> _Set exercise_:
Report every line below that holds the word "objects".

> _Provided records_:
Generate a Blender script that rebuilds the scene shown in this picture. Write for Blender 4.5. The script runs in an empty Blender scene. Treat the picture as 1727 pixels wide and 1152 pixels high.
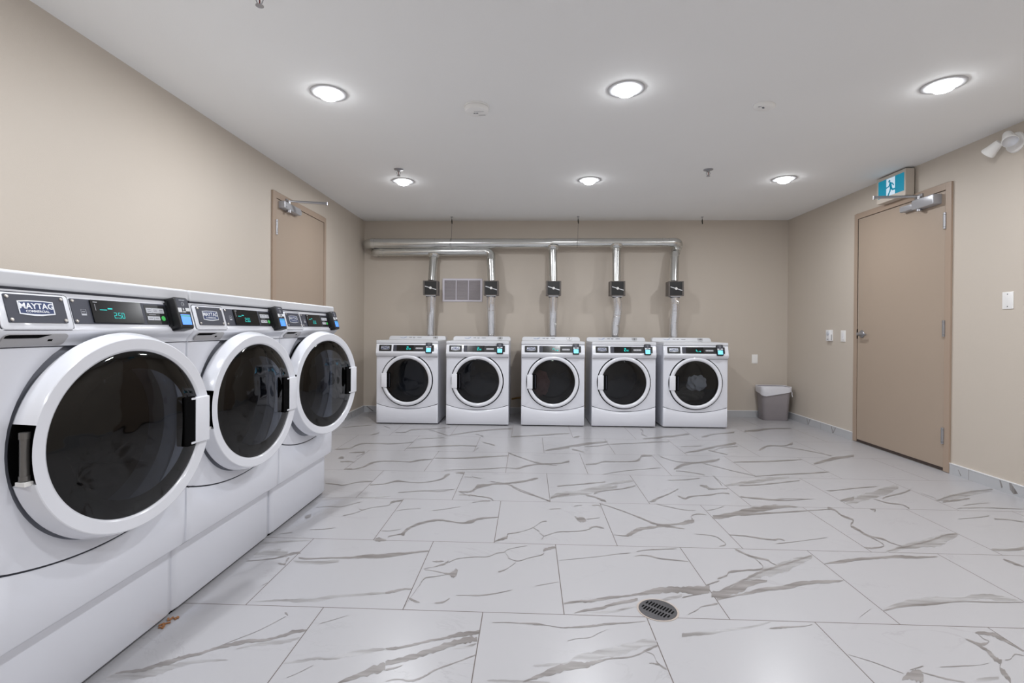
import bpy, bmesh, math, random
from mathutils import Vector, Matrix
sc = bpy.context.scene
COL = sc.collection
# ------------------------------------------------------------------ camera
W_PX, H_PX = 1727.0, 1152.0
YAW, PITCH, ROLL = 0.041363, -0.00436, 0.006573
F_PX, CX, CY, CAM_H = 840.99, 856.88, 559.17, 1.0653
cam = bpy.data.cameras.new('camera'); camo = bpy.data.objects.new('camera', cam); COL.objects.link(camo)
cam.sensor_width = 36.0; cam.lens = F_PX / W_PX * 36.0; cam.clip_start = 0.02; cam.clip_end = 60
cam.shift_x = (W_PX/2 - CX)/W_PX; cam.shift_y = (CY - H_PX/2)/W_PX
_cy, _sy, _cp, _sp, _cr, _sr = math.cos(YAW), math.sin(YAW), math.cos(PITCH), math.sin(PITCH), math.cos(ROLL), math.sin(ROLL)
_f = Vector((-_sy*_cp, _cy*_cp, _sp)); _r = Vector((_cy, _sy, 0)); _u = _r.cross(_f)
_r2 = _r*_cr + _u*_sr; _u2 = _u*_cr - _r*_sr
camo.matrix_world = Matrix(((_r2.x, _u2.x, -_f.x, 0), (_r2.y, _u2.y, -_f.y, 0), (_r2.z, _u2.z, -_f.z, CAM_H), (0, 0, 0, 1)))
sc.camera = camo
# ------------------------------------------------------------------ world, exposure
wd = bpy.data.worlds.new('world'); sc.world = wd; wd.use_nodes = True
wd.node_tree.nodes['Background'].inputs[0].default_value = (.8, .85, .9, 1)
wd.node_tree.nodes['Background'].inputs[1].default_value = 0.02
sc.view_settings.view_transform = 'Standard'; sc.view_settings.look = 'None'
sc.view_settings.exposure = 0.0; sc.view_settings.gamma = 1.0; sc.view_settings.use_curve_mapping = False
LENS_GLOW = 30.0     # radiance of every ceiling lens
LAMP_W = 11.7        # watts of the LED disc behind it
XL, XR, YB, ZC, YF = -2.1036, 3.1881, 6.2885, 2.4343, -2.2
TILE, U0, V0 = 0.6096, -0.16526, 1.86784
# ------------------------------------------------------------------ materials
def s2l(c):
    return tuple((v/12.92 if v <= .04045 else ((v+.055)/1.055)**2.4) for v in [x/255 for x in c]) + (1,)
MATS = {}
def mat(name, rgb, rough=.5, metal=0.0, spec=.5, emit=None, estr=0.0, bump=0.0, bscale=200, coat=0.0, var=0.0, vscale=3.0):
    if name in MATS: return MATS[name]
    m = bpy.data.materials.new(name); m.use_nodes = True; nt = m.node_tree; b = nt.nodes['Principled BSDF']
    c = s2l(rgb)
    b.inputs['Base Color'].default_value = c; b.inputs['Roughness'].default_value = rough
    b.inputs['Metallic'].default_value = metal; b.inputs['Specular IOR Level'].default_value = spec
    b.inputs['Coat Weight'].default_value = coat; b.inputs['Coat Roughness'].default_value = .08
    if emit: b.inputs['Emission Color'].default_value = s2l(emit); b.inputs['Emission Strength'].default_value = estr
    if bump or var:
        tc = nt.nodes.new('ShaderNodeTexCoord')
    if bump:
        n = nt.nodes.new('ShaderNodeTexNoise'); n.inputs['Scale'].default_value = bscale; n.inputs['Detail'].default_value = 3
        bp = nt.nodes.new('ShaderNodeBump'); bp.inputs['Strength'].default_value = bump; bp.inputs['Distance'].default_value = .002
        nt.links.new(tc.outputs['Object'], n.inputs['Vector']); nt.links.new(n.outputs['Fac'], bp.inputs['Height']); nt.links.new(bp.outputs['Normal'], b.inputs['Normal'])
    if var:
        n = nt.nodes.new('ShaderNodeTexNoise'); n.inputs['Scale'].default_value = vscale; n.inputs['Detail'].default_value = 4
        mx = nt.nodes.new('ShaderNodeMix'); mx.data_type = 'RGBA'
        mx.inputs[6].default_value = tuple(v*(1-var) for v in c[:3])+(1,); mx.inputs[7].default_value = tuple(min(1, v*(1+var)) for v in c[:3])+(1,)
        nt.links.new(tc.outputs['Object'], n.inputs['Vector']); nt.links.new(n.outputs['Fac'], mx.inputs[0]); nt.links.new(mx.outputs[2], b.inputs['Base Color'])
    MATS[name] = m; return m
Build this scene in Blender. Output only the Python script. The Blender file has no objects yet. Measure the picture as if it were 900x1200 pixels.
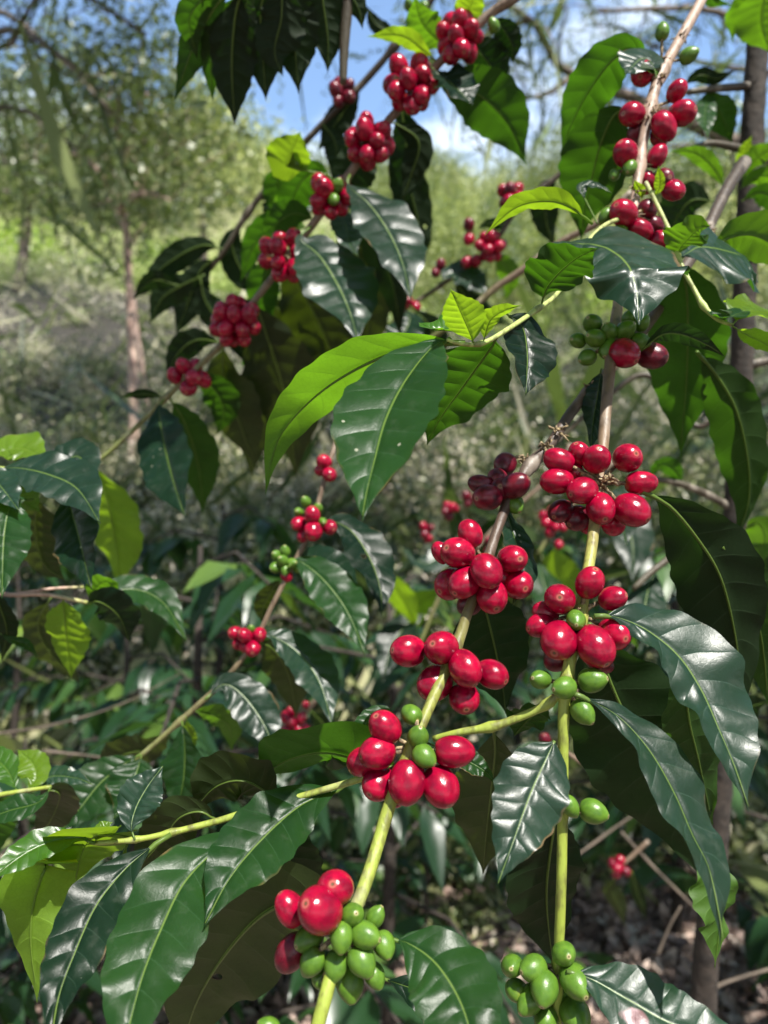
import bpy, math, random
import numpy as np
from mathutils import Vector, Matrix, noise as mnoise

random.seed(11)
rng = np.random.default_rng(7)
R = math.radians
scene = bpy.context.scene
COL = scene.collection
F = 1200 * 26 / 36.0            # focal length in photo pixels
CAM = Vector((0, 0, 1.5))

def P(x, y, d):
    """point seen at photo pixel x, y and d metres away along the view axis"""
    return Vector(((x - 450) / F * d, d, 1.5 - (y - 600) / F * d))

# ------------------------------------------------------------------ materials
def new_mat(name):
    m = bpy.data.materials.new(name)
    m.use_nodes = True
    nt = m.node_tree
    nt.nodes.clear()
    out = nt.nodes.new('ShaderNodeOutputMaterial')
    return m, nt, out

class NT:
    def __init__(s, nt): s.nt = nt
    def n(s, t, **kw):
        nd = s.nt.nodes.new(t)
        for k, v in kw.items():
            if k.startswith('i_'):
                key = k[2:]
                nd.inputs[int(key) if key.isdigit() else key.replace('_', ' ')].default_value = v
            else:
                setattr(nd, k, v)
        return nd
    def l(s, a, b): s.nt.links.new(a, b)
    def math(s, op, a, b=None, c=None, clamp=False):
        nd = s.nt.nodes.new('ShaderNodeMath'); nd.operation = op; nd.use_clamp = clamp
        for i, v in enumerate((a, b, c)):
            if v is None: continue
            if isinstance(v, (int, float)): nd.inputs[i].default_value = v
            else: s.l(v, nd.inputs[i])
        return nd.outputs[0]
    def mix(s, fac, a, b, blend='MIX'):
        nd = s.nt.nodes.new('ShaderNodeMix'); nd.data_type = 'RGBA'; nd.blend_type = blend
        for sock, v in ((nd.inputs[0], fac), (nd.inputs[6], a), (nd.inputs[7], b)):
            if isinstance(v, (int, float)): sock.default_value = v
            elif isinstance(v, tuple): sock.default_value = (*v, 1) if len(v) == 3 else v
            else: s.l(v, sock)
        return nd.outputs[2]
    def ramp(s, fac, stops, interp='LINEAR'):
        nd = s.nt.nodes.new('ShaderNodeValToRGB'); cr = nd.color_ramp; cr.interpolation = interp
        while len(cr.elements) < len(stops): cr.elements.new(0.5)
        for e, (p, c) in zip(cr.elements, stops):
            e.position = p; e.color = (*c, 1) if len(c) == 3 else c
        if fac is not None: s.l(fac, nd.inputs[0])
        return nd.outputs[0]
    def smooth(s, x, lo, hi):
        nd = s.nt.nodes.new('ShaderNodeMapRange'); nd.interpolation_type = 'SMOOTHSTEP'
        s.l(x, nd.inputs[0]); nd.inputs[1].default_value = lo; nd.inputs[2].default_value = hi
        return nd.outputs[0]

NV = 9.0     # lateral veins each side of a leaf
def leaf_material(name, top, under, trans, rough=0.3, tw=0.4, vein=(0.22, 0.34, 0.06), speck=1.0, spec=0.5, quilt=0.0004, blotch=None):
    m, nt, out = new_mat(name); g = NT(nt)
    uv = g.n('ShaderNodeUVMap'); sep = g.n('ShaderNodeSeparateXYZ'); g.l(uv.outputs[0], sep.inputs[0])
    t = sep.outputs[0]
    av = g.math('ABSOLUTE', g.math('MULTIPLY_ADD', sep.outputs[1], 2.0, -1.0))
    oi = g.n('ShaderNodeObjectInfo'); rnd = oi.outputs['Random']
    tc = g.n('ShaderNodeTexCoord')
    off = g.n('ShaderNodeVectorMath', operation='ADD'); g.l(tc.outputs['Object'], off.inputs[0])
    cmb = g.n('ShaderNodeCombineXYZ'); g.l(g.math('MULTIPLY', rnd, 37.0), cmb.inputs[0]); g.l(cmb.outputs[0], off.inputs[1])
    n1 = g.n('ShaderNodeTexNoise', i_Scale=28.0, i_Detail=5.0); g.l(off.outputs[0], n1.inputs['Vector'])
    n2 = g.n('ShaderNodeTexNoise', i_Scale=150.0, i_Detail=4.0); g.l(off.outputs[0], n2.inputs['Vector'])
    # veins
    p = g.math('SUBTRACT', g.math('MULTIPLY', t, NV), g.math('MULTIPLY', g.math('POWER', av, 1.3), 0.75))
    p = g.math('ADD', p, g.math('MULTIPLY', g.math('SUBTRACT', n1.outputs[0], 0.5), 0.25))
    fr = g.math('ABSOLUTE', g.math('SUBTRACT', g.math('FRACT', p), 0.5))          # 0.5 on a vein
    lat = g.smooth(fr, 0.455, 0.495)
    lat = g.math('MULTIPLY', lat, g.math('SUBTRACT', 1.0, g.math('POWER', av, 3.0)))
    w0 = g.math('MULTIPLY_ADD', t, -0.018, 0.034)
    mid = g.math('SUBTRACT', 1.0, g.smooth(g.math('DIVIDE', av, w0), 0.5, 1.1))
    # fine net of veinlets
    vor = g.n('ShaderNodeTexVoronoi', feature='DISTANCE_TO_EDGE', i_Scale=330.0); g.l(off.outputs[0], vor.inputs['Vector'])
    net = g.math('SUBTRACT', 1.0, g.smooth(vor.outputs['Distance'], 0.0, 0.10))
    # specks and blemishes
    vs = g.n('ShaderNodeTexVoronoi', feature='F1', i_Scale=170.0); g.l(off.outputs[0], vs.inputs['Vector'])
    sc = g.n('ShaderNodeSeparateColor'); g.l(vs.outputs['Color'], sc.inputs[0])
    spk = g.math('MULTIPLY', g.math('LESS_THAN', vs.outputs['Distance'], 0.13), g.math('GREATER_THAN', sc.outputs[0], 0.86))
    spk = g.math('MULTIPLY', spk, g.math('MULTIPLY', g.math('GREATER_THAN', g.math('FRACT', g.math('MULTIPLY', rnd, 7.3)), 0.55), g.math('MULTIPLY', g.smooth(n1.outputs[0], .45, .6), 0.6 * speck)))
    vb = g.n('ShaderNodeTexVoronoi', feature='F1', i_Scale=34.0); g.l(off.outputs[0], vb.inputs['Vector'])
    sb = g.n('ShaderNodeSeparateColor'); g.l(vb.outputs['Color'], sb.inputs[0])
    bl = g.math('MULTIPLY', g.math('SUBTRACT', 1.0, g.smooth(g.math('ADD', vb.outputs['Distance'], g.math('MULTIPLY', n2.outputs[0], 0.2)), 0.16, 0.24)),
                g.math('GREATER_THAN', sb.outputs[1], 0.90))
    dust = g.smooth(n2.outputs[0], 0.52, 0.75)
    var = g.math('MULTIPLY_ADD', n1.outputs[0], 0.9, 0.55)
    var = g.math('MULTIPLY', var, g.math('MULTIPLY_ADD', rnd, 0.5, 0.75))
    def shade(base):
        v = g.n('ShaderNodeVectorMath', operation='SCALE'); v.inputs[0].default_value = base; g.l(var, v.inputs['Scale'])
        return v.outputs[0]
    ctop = g.mix(g.math('MULTIPLY', lat, 0.4), shade(top), tuple(min(1, c * 2.2 + 0.02) for c in top))
    ctop = g.mix(g.math('MULTIPLY', net, 0.12), ctop, tuple(min(1, c * 1.8) for c in top))
    ctop = g.mix(g.math('MULTIPLY', mid, 0.5), ctop, vein)
    ctop = g.mix(g.math('MULTIPLY', dust, 0.04), ctop, (0.35, 0.36, 0.30))
    ctop = g.mix(spk, ctop, (0.6, 0.6, 0.45))
    ctop = g.mix(g.math('MULTIPLY', bl, 0.8), ctop, (0.10, 0.055, 0.03))
    # browned, nibbled margins here and there
    edge = g.math('MULTIPLY', g.smooth(g.math('ADD', av, g.math('MULTIPLY', n2.outputs[0], 0.12)), 0.98, 1.03), g.smooth(n1.outputs[0], 0.58, 0.68))
    ctop = g.mix(g.math('MULTIPLY', edge, 0.8), ctop, (0.16, 0.10, 0.045))
    if blotch:
        bu, bv, br = blotch
        dx = g.math('DIVIDE', g.math('SUBTRACT', t, bu), br); dy = g.math('DIVIDE', g.math('SUBTRACT', sep.outputs[1], bv), br * 1.9)
        dd = g.math('ADD', g.math('SQRT', g.math('ADD', g.math('MULTIPLY', dx, dx), g.math('MULTIPLY', dy, dy))), g.math('MULTIPLY', g.math('SUBTRACT', n2.outputs[0], 0.5), 1.1))
        bm = g.math('SUBTRACT', 1.0, g.smooth(dd, 0.75, 1.1))
        ctop = g.mix(g.math('MULTIPLY', bm, 0.9), ctop, g.mix(g.smooth(n2.outputs[0], .42, .6), (0.22, 0.11, 0.12), (0.50, 0.34, 0.36)))
    cund = g.mix(g.math('MULTIPLY', lat, 0.5), shade(under), tuple(min(1, c * 2.2 + 0.014) for c in under))
    cund = g.mix(g.math('MULTIPLY', net, 0.25), cund, tuple(c * 0.7 for c in under))
    cund = g.mix(mid, cund, tuple(min(1, c * 1.1 + 0.02) for c in vein))
    cund = g.mix(g.math('MULTIPLY', bl, 0.8), cund, (0.08, 0.05, 0.02))
    geo = g.n('ShaderNodeNewGeometry')
    col = g.mix(geo.outputs['Backfacing'], ctop, cund)
    ct = g.mix(g.math('MULTIPLY', g.math('MAXIMUM', lat, g.math('MULTIPLY', net, 0.45)), 0.34), shade(trans), tuple(c * 0.55 for c in trans))
    ct = g.mix(mid, ct, tuple(c * 0.8 for c in trans))
    ct = g.mix(bl, ct, (0.03, 0.015, 0.0))
    # quilting between the lateral veins, a millimetre or so deep, then the fine grain
    q = g.math('POWER', g.math('SINE', g.math('MULTIPLY', g.math('FRACT', p), math.pi)), 0.55)
    q = g.math('MULTIPLY', q, g.math('MULTIPLY', g.smooth(av, 0.0, 0.25), g.math('SUBTRACT', 1.0, g.math('POWER', av, 4.0))))
    bq = g.n('ShaderNodeBump', i_Strength=1.0, i_Distance=quilt)
    g.l(g.math('ADD', q, g.math('MULTIPLY', n1.outputs[0], 0.8)), bq.inputs['Height'])
    bmp = g.n('ShaderNodeBump', i_Strength=0.5, i_Distance=0.0002); g.l(bq.outputs[0], bmp.inputs['Normal'])
    n3 = g.n('ShaderNodeTexNoise', i_Scale=420.0, i_Detail=3.0); g.l(off.outputs[0], n3.inputs['Vector'])
    hgt = g.math('ADD', g.math('MULTIPLY', net, -0.12), g.math('MULTIPLY', n3.outputs[0], 0.8))
    g.l(hgt, bmp.inputs['Height'])
    bs = g.n('ShaderNodeBsdfPrincipled')
    g.l(col, bs.inputs['Base Color'])
    g.l(g.math('MULTIPLY_ADD', geo.outputs['Backfacing'], 0.25, g.math('MULTIPLY_ADD', dust, 0.12, rough)), bs.inputs['Roughness'])
    bs.inputs['Specular IOR Level'].default_value = spec
    g.l(bmp.outputs[0], bs.inputs['Normal'])
    tr = g.n('ShaderNodeBsdfTranslucent'); g.l(ct, tr.inputs[0]); g.l(bmp.outputs[0], tr.inputs['Normal'])
    mx = g.n('ShaderNodeMixShader', i_0=tw); g.l(bs.outputs[0], mx.inputs[1]); g.l(tr.outputs[0], mx.inputs[2])
    # insect holes
    hole = g.math('MULTIPLY', g.math('LESS_THAN', g.math('ADD', vb.outputs['Distance'], g.math('MULTIPLY', n2.outputs[0], 0.14)), 0.17), g.math('GREATER_THAN', sb.outputs[1], 0.96))
    tb = g.n('ShaderNodeBsdfTransparent'); mh = g.n('ShaderNodeMixShader'); g.l(hole, mh.inputs[0]); g.l(mx.outputs[0], mh.inputs[1]); g.l(tb.outputs[0], mh.inputs[2])
    g.l(mh.outputs[0], out.inputs[0])
    return m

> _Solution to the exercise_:
cam = bpy.data.cameras.new('camera'); camo = bpy.data.objects.new('camera', cam); COL.objects.link(camo)
Build this scene in Blender. Output only the Python script. The Blender file has no objects yet. Measure the picture as if it were 900x1200 pixels.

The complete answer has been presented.